This Thanksgiving Sara Avendano, an undocumented immigrant from Mexico who was facing deportation, had something to be thankful for. Avendano had just received a last-minute reprieve from the Department of Homeland Security. She was granted a humanitarian parole that will allow her to stay in the U.S. for one more year.
“We made a strong case for her to stay in the US,” said her lawyer Susana DeLeon.
The mother of six U.S. citizen children, Avendano has lived in the United States for 16 years and is married to an El Savadoran immigrant who is on Temporary Protected Status, exacerbating the family’s instability. DeLeon explains that, under current immigration policies, Avendano has exhausted all avenues to stay legally in the United States and the humanitarian parole was her only recourse. Because her husband Nixon is neither a citizen nor a permanent resident (although he is legally in the country), she cannot file for U.S. residency through marriage. Neither can she file for residency through her children because a child must be at least 21 to petition for residency for a parent.

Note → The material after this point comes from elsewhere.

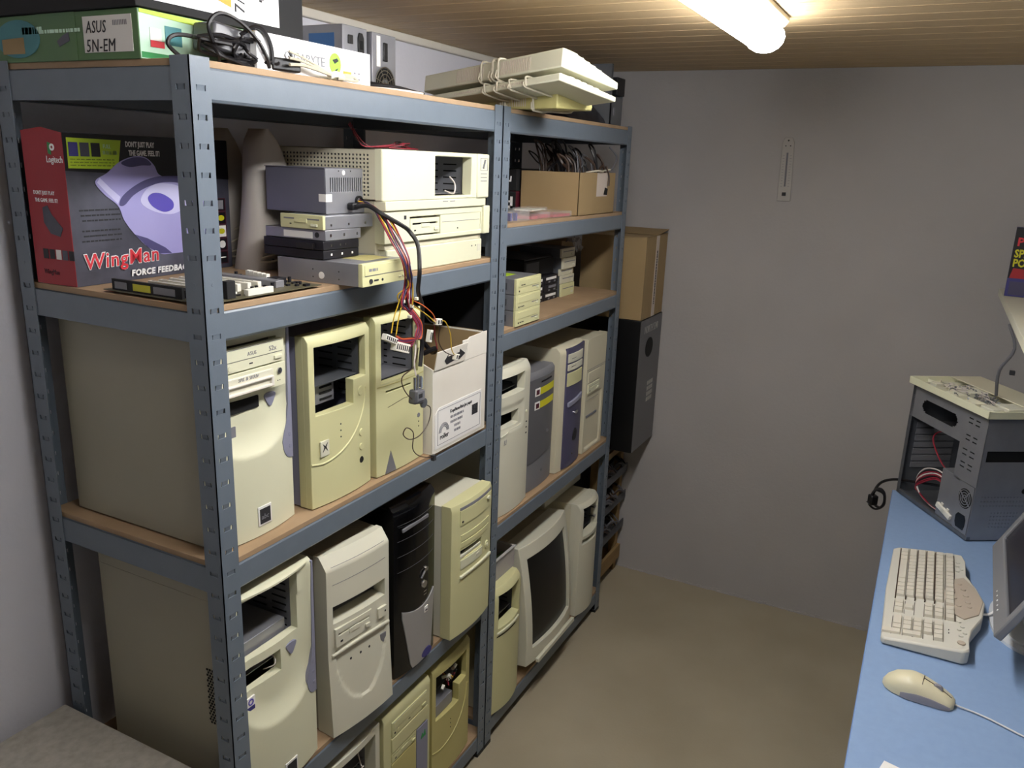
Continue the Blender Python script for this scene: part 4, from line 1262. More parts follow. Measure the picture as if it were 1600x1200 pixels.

Their oldest child is seventeen, while the youngest is only a year old.
In a telephone interview with the Daily Planet, Avendano says that she knows her battle to stay legally in Minnesota is far from over.
“I want to keep fighting to see if I can stay with my family without worrying about deportation,” she said. She is afraid to think what would happen to her children if she has to leave them. She is mostly concerned about her six-year-old autistic son, who is very dependent on her. When Avendano was briefly deported in 2007, she says her son did not take her absence well.
“He would run into walls, refuse to talk and eat … ,” she said.”It would be tragic if my son, my children, had to separated from me again.”
Avendano’s daughter, fourteen-year-old Jennifer, teared up as she described the fear of losing her mother. “Its been a roller-coaster of emotions. I know that my family is not unique. What is happening to us is happening to many families. Our family is just an example.”
Short of an immigration policy that offers amnesty to immigrants like Avendano, her only option is to begin the process of refiling an extension for a humanitarian parole when the current one expires in a year’s time. At a time of economic uncertainty in the United States, amnesty is a tough sell to make to anti-immigration advocates. The Senate Judiciary Committee is expected to introduce its first immigration bill early next year.